Prestazione universale anche se il titolare del contratto di lavoro domestico non è il beneficiario
Con il messaggio n. 3514/2025, l’INPS ha fornito alcuni chiarimenti in materia di prestazione universale, la misura introdotta in via sperimentale dall’art. 34 del DLgs. 29/2024 per il periodo dal 1° gennaio 2025 al 31 dicembre 2026.
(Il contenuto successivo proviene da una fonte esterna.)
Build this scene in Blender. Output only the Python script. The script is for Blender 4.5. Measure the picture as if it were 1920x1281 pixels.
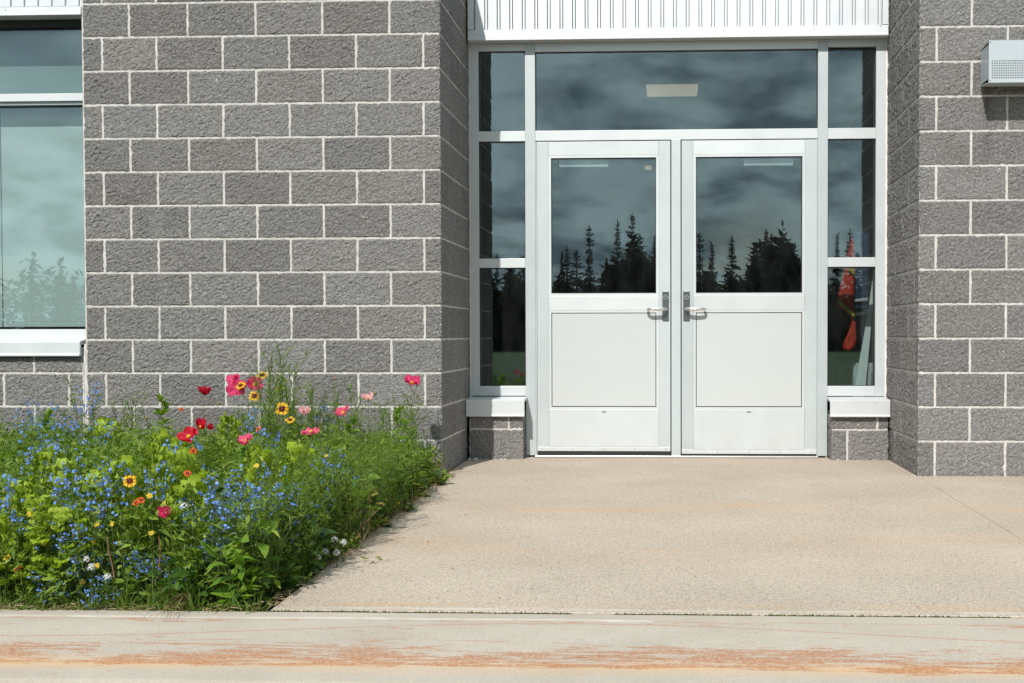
import bpy, bmesh, math, random
import numpy as np
from mathutils import Matrix, Vector, noise
R = math.radians
rnd = random.Random(7)
rng = np.random.default_rng(11)
scene = bpy.context.scene
for o in list(bpy.data.objects):
    bpy.data.objects.remove(o)
col = scene.collection

# ------------------------------------------------------------------ camera
yaw, pitch, roll = 0.04411, -0.02494, -0.00176
cd = bpy.data.cameras.new('camera')
cam = bpy.data.objects.new('camera', cd)
col.objects.link(cam)
A = Matrix(((math.cos(yaw), math.sin(yaw), 0), (-math.sin(yaw), math.cos(yaw), 0), (0, 0, 1)))
B = Matrix(((1, 0, 0), (0, math.cos(pitch), math.sin(pitch)), (0, -math.sin(pitch), math.cos(pitch))))
Cc = Matrix(((math.cos(roll), 0, math.sin(roll)), (0, 1, 0), (-math.sin(roll), 0, math.cos(roll))))
M3 = Cc @ B @ A
right, fwd, up = Vector(M3[0]), Vector(M3[1]), Vector(M3[2])
mw = Matrix.Identity(4)
for i in range(3):
    mw[i][0], mw[i][1], mw[i][2] = right[i], up[i], -fwd[i]
mw.translation = Vector((1.34458, -7.00893, 0.82659))
cam.matrix_world = mw
cd.sensor_width = 36
cd.lens = 2236.19 / 1920 * 36
cd.shift_x = (960 - 1155.26) / 1920
cd.shift_y = (683.09 - 640.5) / 1920
cd.clip_start = 0.05
cd.clip_end = 2000
scene.camera = cam

# ------------------------------------------------------------------ sun, sky
SUN = Vector((0.213, 1.0, -0.94)).normalized()          # direction the light travels
sun_elev = math.asin(-SUN.z)
sl = bpy.data.lights.new('sun', 'SUN')
sl.energy = 4.3
sl.angle = R(0.55)
sl.color = (1.0, 0.965, 0.915)
so = bpy.data.objects.new('sun', sl)
col.objects.link(so)
so.rotation_euler = SUN.to_track_quat('-Z', 'Y').to_euler()
so.location = (-3, -12, 12)

world = bpy.data.worlds.new('World')
scene.world = world
world.use_nodes = True
wn, wl = world.node_tree.nodes, world.node_tree.links
wn.clear()
wo = wn.new('ShaderNodeOutputWorld')
sky = wn.new('ShaderNodeTexSky')
sky.sky_type = 'NISHITA'
sky.sun_disc = False
sky.sun_elevation = sun_elev
sky.sun_rotation = math.atan2(-SUN.x, -SUN.y)
bg1 = wn.new('ShaderNodeBackground'); bg1.inputs[1].default_value = 0.085
wl.new(sky.outputs[0], bg1.inputs[0])
tc = wn.new('ShaderNodeTexCoord')
sep = wn.new('ShaderNodeSeparateXYZ'); wl.new(tc.outputs['Generated'], sep.inputs[0])
def wmath(op, a, b=None, clamp=False):
    n = wn.new('ShaderNodeMath'); n.operation = op; n.use_clamp = clamp
    for i, v in enumerate((a, b)):
        if v is None: continue
        if isinstance(v, (int, float)): n.inputs[i].default_value = v
        else: wl.new(v, n.inputs[i])
    return n.outputs[0]
zz = wmath('ADD', wmath('MAXIMUM', sep.outputs[2], 0.0), 0.30)
cx_ = wmath('DIVIDE', sep.outputs[0], zz)
cy_ = wmath('DIVIDE', sep.outputs[1], zz)
comb = wn.new('ShaderNodeCombineXYZ')
wl.new(cx_, comb.inputs[0]); wl.new(cy_, comb.inputs[1])
nz = wn.new('ShaderNodeTexNoise'); nz.inputs['Scale'].default_value = 1.9; nz.inputs['Detail'].default_value = 7
nz.inputs['Roughness'].default_value = 0.55; nz.inputs['Distortion'].default_value = 0.4
wl.new(comb.outputs[0], nz.inputs[0])
cr = wn.new('ShaderNodeValToRGB')
cr.color_ramp.elements[0].position = 0.34; cr.color_ramp.elements[1].position = 0.50
wl.new(nz.outputs[0], cr.inputs[0])
nz2 = wn.new('ShaderNodeTexNoise'); nz2.inputs['Scale'].default_value = 4.6; nz2.inputs['Detail'].default_value = 7; nz2.inputs['Distortion'].default_value = 0.15
wl.new(comb.outputs[0], nz2.inputs[0])
cr2 = wn.new('ShaderNodeValToRGB')
cr2.color_ramp.elements[0].position = 0.40; cr2.color_ramp.elements[0].color = (0.40, 0.54, 0.64, 1)
cr2.color_ramp.elements[1].position = 0.57; cr2.color_ramp.elements[1].color = (1.40, 1.66, 1.72, 1)
wl.new(nz2.outputs[0], cr2.inputs[0])
bg2 = wn.new('ShaderNodeBackground'); bg2.inputs[1].default_value = 0.66
wl.new(cr2.outputs[0], bg2.inputs[0])
mx = wn.new('ShaderNodeMixShader')
wl.new(cr.outputs[0], mx.inputs[0]); wl.new(bg1.outputs[0], mx.inputs[1]); wl.new(bg2.outputs[0], mx.inputs[2])
wl.new(mx.outputs[0], wo.inputs[0])

scene.view_settings.view_transform = 'Standard'
scene.view_settings.look = 'None'
scene.view_settings.gamma = 1
scene.view_settings.use_curve_mapping = False
scene.view_settings.exposure = 0.0
scene.render.engine = 'CYCLES'
scene.cycles.max_bounces = 10
scene.cycles.transparent_max_bounces = 24
scene.cycles.glossy_bounces = 5
scene.cycles.caustics_reflective = False
scene.cycles.caustics_refractive = False
scene.cycles.use_denoising = True

# ------------------------------------------------------------------ material helpers
class Mat:
    def __init__(s, name):
        s.m = bpy.data.materials.new(name); s.m.use_nodes = True
        s.n = s.m.node_tree.nodes; s.l = s.m.node_tree.links
        s.b = s.n['Principled BSDF']; s.out = s.n['Material Output']
    def link(s, a, b): s.l.new(a, b)
    def new(s, t, **kw):
        n = s.n.new(t)
        for k, v in kw.items(): setattr(n, k, v)
        return n
    def coord(s, kind='Object'): return s.new('ShaderNodeTexCoord').outputs[kind]
    def pos(s): return s.new('ShaderNodeNewGeometry').outputs['Position']
    def mapping(s, v, scale=(1, 1, 1), loc=(0, 0, 0)):
        n = s.new('ShaderNodeMapping'); n.inputs['Scale'].default_value = scale; n.inputs['Location'].default_value = loc
        s.link(v, n.inputs[0]); return n.outputs[0]
    def noise(s, v, scale, detail=4, rough=0.55, dist=0.0):
        n = s.new('ShaderNodeTexNoise'); n.inputs['Scale'].default_value = scale
        n.inputs['Detail'].default_value = detail; n.inputs['Roughness'].default_value = rough
        n.inputs['Distortion'].default_value = dist
        if v is not None: s.link(v, n.inputs[0])
        return n.outputs[0]
    def voro(s, v, scale, out='Distance', feature='F1', rand=1.0):
        n = s.new('ShaderNodeTexVoronoi'); n.feature = feature; n.inputs['Scale'].default_value = scale
        n.inputs['Randomness'].default_value = rand
        s.link(v, n.inputs[0]); return n.outputs[out]
    def ramp(s, v, stops, interp='LINEAR'):
        n = s.new('ShaderNodeValToRGB'); e = n.color_ramp.elements; n.color_ramp.interpolation = interp
        while len(e) < len(stops): e.new(0.5)
        for el, (p, c) in zip(e, stops):
            el.position = p
            el.color = (c, c, c, 1) if isinstance(c, (int, float)) else (*c, 1)
        s.link(v, n.inputs[0]); return n.outputs[0]
    def math(s, op, a, b=None, clamp=False, c=None):
        n = s.new('ShaderNodeMath'); n.operation = op; n.use_clamp = clamp
        for i, v in enumerate((a, b, c)):
            if v is None: continue
            if isinstance(v, (int, float)): n.inputs[i].default_value = v
            else: s.link(v, n.inputs[i])
        return n.outputs[0]
    def mix(s, f, a, b, blend='MIX'):
        n = s.new('ShaderNodeMix'); n.data_type = 'RGBA'; n.blend_type = blend
        for idx, v in ((0, f), (6, a), (7, b)):
            if isinstance(v, (int, float)):
                if idx == 0: n.inputs[idx].default_value = v
                else: n.inputs[idx].default_value = (v, v, v, 1)
            elif isinstance(v, tuple): n.inputs[idx].default_value = (*v, 1)
            else: s.link(v, n.inputs[idx])
        return n.outputs[2]
    def bump(s, h, strength=0.5, dist=0.002, normal=None):
        n = s.new('ShaderNodeBump'); n.inputs['Strength'].default_value = strength; n.inputs['Distance'].default_value = dist
        s.link(h, n.inputs['Height'])
        if normal is not None: s.link(normal, n.inputs['Normal'])
        return n.outputs[0]
    def objrand(s): return s.new('ShaderNodeObjectInfo').outputs['Random']
    def island(s): return s.new('ShaderNodeNewGeometry').outputs['Random Per Island']
    def sepxyz(s, v):
        n = s.new('ShaderNodeSeparateXYZ'); s.link(v, n.inputs[0]); return n.outputs
    def base(s, c, rough=0.8, metal=0.0, spec=0.5, normal=None):
        b = s.b
        if isinstance(c, tuple): b.inputs['Base Color'].default_value = (*c, 1)
        else: s.link(c, b.inputs['Base Color'])
        if isinstance(rough, (int, float)): b.inputs['Roughness'].default_value = rough
        else: s.link(rough, b.inputs['Roughness'])
        b.inputs['Metallic'].default_value = metal
        b.inputs['Specular IOR Level'].default_value = spec
        if normal is not None: s.link(normal, b.inputs['Normal'])
        return s.m

def m_block():
    m = Mat('split_face_block')
    p = m.pos()
    n1 = m.noise(p, 9, 5, 0.6)
    n2 = m.noise(p, 75, 5, 0.7)
    c = m.ramp(n2, [(0.32, (0.120, 0.117, 0.115)), (0.50, (0.240, 0.234, 0.229)), (0.68, (0.40, 0.39, 0.38))])
    c = m.mix(m.ramp(n1, [(0.3, 0.0), (0.7, 0.4)]), c, (0.255, 0.249, 0.245))
    r = m.objrand()
    c = m.mix(m.math('FRACT', m.math('MULTIPLY', r, 17.3)), c, m.mix(1.0, c, (1.03, 1.0, 0.97), 'MULTIPLY'))
    v = m.math('MULTIPLY_ADD', r, 0.24, c=0.88)
    hv = m.new('ShaderNodeHueSaturation'); m.link(v, hv.inputs['Value']); m.link(c, hv.inputs['Color']); c = hv.outputs[0]
    c = m.mix(m.ramp(m.noise(m.mapping(p, (1, 1, 0.35)), 3.3, 5, 0.7), [(0.58, 0.0), (0.70, 0.30)]), c, (0.36, 0.34, 0.32))
    # aggregate specks: pale and pinkish grains broken open at the face
    vd = m.voro(p, 62); vc = m.voro(p, 62, 'Color')
    sx = m.sepxyz(vc)
    pick = m.math('GREATER_THAN', sx[0], 0.84)
    size = m.math('MULTIPLY_ADD', sx[1], 0.16, c=0.08)
    dot = m.math('MULTIPLY', m.math('LESS_THAN', vd, size), pick)
    grain = m.mix(sx[2], (0.62, 0.58, 0.54), (0.58, 0.42, 0.33))
    c = m.mix(m.math('MULTIPLY', dot, 0.85), c, grain)
    vd2 = m.voro(p, 150); vc2 = m.sepxyz(m.voro(p, 150, 'Color'))
    dot2 = m.math('MULTIPLY', m.math('LESS_THAN', vd2, 0.26), m.math('GREATER_THAN', vc2[0], 0.90))
    c = m.mix(m.math('MULTIPLY', dot2, 0.6), c, (0.40, 0.38, 0.35))
    dot3 = m.math('MULTIPLY', m.math('LESS_THAN', vd2, 0.3), m.math('LESS_THAN', vc2[1], 0.10))
    c = m.mix(m.math('MULTIPLY', dot3, 0.6), c, (0.06, 0.056, 0.054))
    # rusty run below the vent hood, a few brownish patches
    xyz = m.sepxyz(p)
    wob = m.math('MULTIPLY', m.math('SUBTRACT', m.noise(m.mapping(p, (3, 3, 9)), 3, 3), 0.5), 0.05)
    dx = m.math('ABSOLUTE', m.math('SUBTRACT', m.math('ADD', xyz[0], wob), 3.185))
    run = m.math('SUBTRACT', 1.0, m.math('DIVIDE', dx, 0.036), clamp=True)
    zt = m.math('LESS_THAN', xyz[2], 2.26)
    fall = m.math('MULTIPLY', m.math('SUBTRACT', xyz[2], 1.7), 1.9, clamp=True)
    run = m.math('MULTIPLY', m.math('MULTIPLY', run, zt), m.math('MULTIPLY', fall, m.ramp(n1, [(0.35, 0.3), (0.6, 1.0)])))
    c = m.mix(m.math('MULTIPLY', run, 0.75), c, (0.085, 0.055, 0.045))
    st = m.ramp(m.noise(p, 1.9, 3, 0.5), [(0.62, 0.0), (0.75, 0.35)])
    c = m.mix(st, c, (0.17, 0.135, 0.115))
    # fine fractured relief
    q = m.mapping(p, (1, 1, 1.25))
    b1 = m.bump(m.noise(q, 105, 6, 0.8), 1.0, 0.0105)
    b2 = m.bump(m.voro(p, 190), 0.6, 0.0030, b1)
    return m.base(c, 0.92, spec=0.25, normal=b2)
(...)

Nel dettaglio, l’Istituto previdenziale ha ricordato come la quota integrativa della prestazione universale (art. 36 comma 2 lett. b) del DLgs. 29/2024), definita “assegno di assistenza”, sia finalizzata a remunerare il costo del lavoro prestato da lavoratori domestici con mansioni di assistenza alla persona, titolari di un rapporto di lavoro conforme ai CCNL di settore ex art. 51 del DLgs. 81/2015, ovvero l’acquisto di servizi destinati al lavoro di cura e assistenza e forniti da imprese qualificate nel settore dell’assistenza sociale non residenziale.
Ciò premesso, l’INPS ha chiarito che, con riferimento alla titolarità del rapporto di lavoro instaurato con il lavoratore domestico, la prestazione può essere riconosciuta anche nell’ipotesi di un contratto di lavoro stipulato da una persona diversa dal fruitore della prestazione (quindi, un familiare, l’amministratore di sostegno, un curatore o un tutore, e così via) se, dopo l’istruttoria svolta dalla Struttura territoriale dell’Istituto, risulta che l’assunzione come badante o come lavoratore domestico è finalizzata all’assistenza del beneficiario. È necessario, a tal fine, che, sia nel contratto di lavoro, sia nelle buste paga quietanzate, l’indirizzo di svolgimento dell’attività coincida con quello del domicilio del destinatario della prestazione universale e le mansioni del lavoratore siano di assistenza al titolare della prestazione.